There is an alternative universe out there where Braveheart didn’t win Best Picture — neither did Il Postino, for that matter — and instead, the film that had actually captured American filmgoers’ hearts that year had prevailed. Babe had been released in early August, and while it only made around $60 million, it also became an instant piece of popular culture. People fell in love with the movie in a way few movies ever experience. And if there had been social media back then? Forget about it? Little Babe would have been crowned King of Memes and carried off to live on a throne somewhere in Buzzfeed headquarters. Meme-King Babe would’ve been bigger than Tiffany Haddish, hey-girl-era Ryan Gosling, and the mandarin duck all put together.

It’s also a fantastic movie! In 90 short minutes, Babe is a picture-perfect fairy tale story about a misfit pig, raised as an orphan by a patchwork community of kind dogs, friendly sheep, a mischievous duck for a sibling, and several mice as a Greek chorus. The lessons about sheep and dogs and how they see each other in the worst of terms and treat each other accordingly, is deceptively impactful, all while being fun, funny, sweet, and clever.

Babe was a surprise entry in Best Picture that year, the film nobody saw coming. It wasn’t until the National Society of Film Critics shocked everybody by naming it Best Picture that it started looking like a serious contender. But there was something of a zeitgeist quality to that pig, and if the only thing holding it back was its perception as a children’s movie? Time to remove those blinders.

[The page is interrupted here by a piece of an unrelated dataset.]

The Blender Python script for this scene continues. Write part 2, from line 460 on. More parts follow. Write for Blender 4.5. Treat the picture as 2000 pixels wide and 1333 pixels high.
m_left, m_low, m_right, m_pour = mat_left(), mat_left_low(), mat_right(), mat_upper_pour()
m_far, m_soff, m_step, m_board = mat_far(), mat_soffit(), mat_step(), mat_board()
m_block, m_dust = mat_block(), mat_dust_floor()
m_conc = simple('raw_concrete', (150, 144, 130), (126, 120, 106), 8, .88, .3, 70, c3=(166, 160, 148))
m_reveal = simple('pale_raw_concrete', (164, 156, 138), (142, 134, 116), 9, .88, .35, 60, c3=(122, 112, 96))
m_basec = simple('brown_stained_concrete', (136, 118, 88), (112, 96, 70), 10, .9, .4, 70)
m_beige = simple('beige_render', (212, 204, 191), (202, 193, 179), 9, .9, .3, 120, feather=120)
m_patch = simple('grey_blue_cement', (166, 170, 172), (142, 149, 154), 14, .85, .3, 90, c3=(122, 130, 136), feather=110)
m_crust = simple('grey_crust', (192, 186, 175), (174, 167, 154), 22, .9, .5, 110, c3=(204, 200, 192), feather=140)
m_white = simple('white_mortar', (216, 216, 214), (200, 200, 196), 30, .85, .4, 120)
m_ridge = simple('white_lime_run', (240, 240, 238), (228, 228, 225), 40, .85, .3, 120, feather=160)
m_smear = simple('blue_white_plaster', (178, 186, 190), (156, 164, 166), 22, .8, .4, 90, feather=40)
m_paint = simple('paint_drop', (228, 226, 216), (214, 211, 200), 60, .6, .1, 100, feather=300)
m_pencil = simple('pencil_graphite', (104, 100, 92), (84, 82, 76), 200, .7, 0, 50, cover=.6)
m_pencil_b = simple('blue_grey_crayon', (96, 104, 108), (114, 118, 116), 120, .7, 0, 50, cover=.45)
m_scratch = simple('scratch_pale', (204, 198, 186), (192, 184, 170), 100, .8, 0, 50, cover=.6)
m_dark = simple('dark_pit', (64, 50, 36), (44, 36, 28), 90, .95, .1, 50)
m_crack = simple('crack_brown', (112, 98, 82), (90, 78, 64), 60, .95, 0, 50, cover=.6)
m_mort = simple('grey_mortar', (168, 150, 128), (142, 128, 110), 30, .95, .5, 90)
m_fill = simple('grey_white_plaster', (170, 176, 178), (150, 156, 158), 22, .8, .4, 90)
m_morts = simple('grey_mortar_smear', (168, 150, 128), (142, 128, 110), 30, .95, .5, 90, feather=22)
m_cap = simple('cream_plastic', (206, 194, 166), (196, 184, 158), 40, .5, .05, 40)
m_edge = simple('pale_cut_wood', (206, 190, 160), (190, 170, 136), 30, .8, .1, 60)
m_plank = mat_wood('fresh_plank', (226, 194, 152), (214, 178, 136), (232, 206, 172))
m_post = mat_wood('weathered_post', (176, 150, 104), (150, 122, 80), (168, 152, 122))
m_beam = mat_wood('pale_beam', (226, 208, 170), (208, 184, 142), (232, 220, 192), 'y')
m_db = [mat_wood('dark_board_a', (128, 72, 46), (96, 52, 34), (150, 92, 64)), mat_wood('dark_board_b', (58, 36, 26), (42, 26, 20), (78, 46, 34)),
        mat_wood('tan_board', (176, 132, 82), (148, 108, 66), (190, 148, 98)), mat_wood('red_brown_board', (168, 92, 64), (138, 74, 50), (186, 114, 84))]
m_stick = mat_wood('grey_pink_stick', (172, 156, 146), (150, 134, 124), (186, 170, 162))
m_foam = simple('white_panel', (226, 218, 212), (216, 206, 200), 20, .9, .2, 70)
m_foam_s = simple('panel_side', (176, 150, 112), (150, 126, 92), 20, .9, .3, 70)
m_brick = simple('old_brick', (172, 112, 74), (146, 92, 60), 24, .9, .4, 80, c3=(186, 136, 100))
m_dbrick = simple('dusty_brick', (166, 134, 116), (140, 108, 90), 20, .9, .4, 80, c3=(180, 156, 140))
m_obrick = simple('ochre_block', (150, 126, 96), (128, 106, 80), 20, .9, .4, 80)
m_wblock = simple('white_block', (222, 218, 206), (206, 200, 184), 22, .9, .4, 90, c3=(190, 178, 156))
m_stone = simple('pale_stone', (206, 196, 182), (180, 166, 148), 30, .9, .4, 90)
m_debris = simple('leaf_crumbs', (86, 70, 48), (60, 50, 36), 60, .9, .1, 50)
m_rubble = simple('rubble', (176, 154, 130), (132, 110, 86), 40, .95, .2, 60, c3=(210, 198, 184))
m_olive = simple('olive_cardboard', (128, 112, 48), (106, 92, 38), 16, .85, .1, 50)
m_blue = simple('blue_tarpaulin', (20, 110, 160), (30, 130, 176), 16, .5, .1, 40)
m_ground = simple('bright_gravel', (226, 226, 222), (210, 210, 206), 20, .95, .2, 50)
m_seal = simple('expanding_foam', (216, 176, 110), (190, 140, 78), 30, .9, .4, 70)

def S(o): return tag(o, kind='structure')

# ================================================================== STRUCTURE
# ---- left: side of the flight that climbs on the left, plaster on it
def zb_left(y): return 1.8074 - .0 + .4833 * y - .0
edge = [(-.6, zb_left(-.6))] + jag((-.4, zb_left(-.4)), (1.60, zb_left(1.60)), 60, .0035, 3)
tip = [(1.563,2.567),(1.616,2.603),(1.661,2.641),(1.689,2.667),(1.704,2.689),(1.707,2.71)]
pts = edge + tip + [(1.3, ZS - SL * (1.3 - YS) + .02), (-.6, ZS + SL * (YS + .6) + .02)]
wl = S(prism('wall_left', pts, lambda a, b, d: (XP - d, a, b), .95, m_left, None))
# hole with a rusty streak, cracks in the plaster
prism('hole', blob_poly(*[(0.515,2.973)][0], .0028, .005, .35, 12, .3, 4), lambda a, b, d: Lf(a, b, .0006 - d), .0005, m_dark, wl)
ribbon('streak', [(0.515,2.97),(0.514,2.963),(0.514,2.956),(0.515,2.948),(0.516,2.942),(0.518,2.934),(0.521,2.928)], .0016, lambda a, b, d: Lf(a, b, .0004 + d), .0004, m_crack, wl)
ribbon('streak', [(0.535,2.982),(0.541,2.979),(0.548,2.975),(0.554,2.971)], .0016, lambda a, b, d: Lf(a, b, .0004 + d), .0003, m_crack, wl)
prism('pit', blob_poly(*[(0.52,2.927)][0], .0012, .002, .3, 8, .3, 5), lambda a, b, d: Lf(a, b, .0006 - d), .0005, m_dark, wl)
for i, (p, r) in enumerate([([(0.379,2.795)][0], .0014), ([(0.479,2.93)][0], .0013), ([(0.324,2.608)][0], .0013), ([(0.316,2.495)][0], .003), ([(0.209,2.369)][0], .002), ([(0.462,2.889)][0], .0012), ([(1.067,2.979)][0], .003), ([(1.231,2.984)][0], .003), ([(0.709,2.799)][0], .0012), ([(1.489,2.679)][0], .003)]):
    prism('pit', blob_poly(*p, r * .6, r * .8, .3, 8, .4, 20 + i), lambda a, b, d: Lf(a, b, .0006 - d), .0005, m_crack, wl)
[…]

It’s hard to say whether the kids-movie thing is what held it back from winning. Braveheart was the much more traditional Oscar movie, full of World History and Heroism and Speeches and a Damsel and Homophobia and A Surprising Amount of Violence, All Things Considered. Mel Gibson was an actor-turned-director, and Hollywood loved that. But a win for Babe — aside from letting the better movie win — would have done wonders for the Academy when it came to opening up to lighter, more comedic genres. If Babe wins Best Picture in 1995, maybe Wall-E doesn’t get snubbed in 2008. Maybe The Incredibles doesn’t in 2004. Maybe George Miller’s gonzo Babe: Pig in the City gets taken a lot more seriously. In short, we’d all be a lot better off.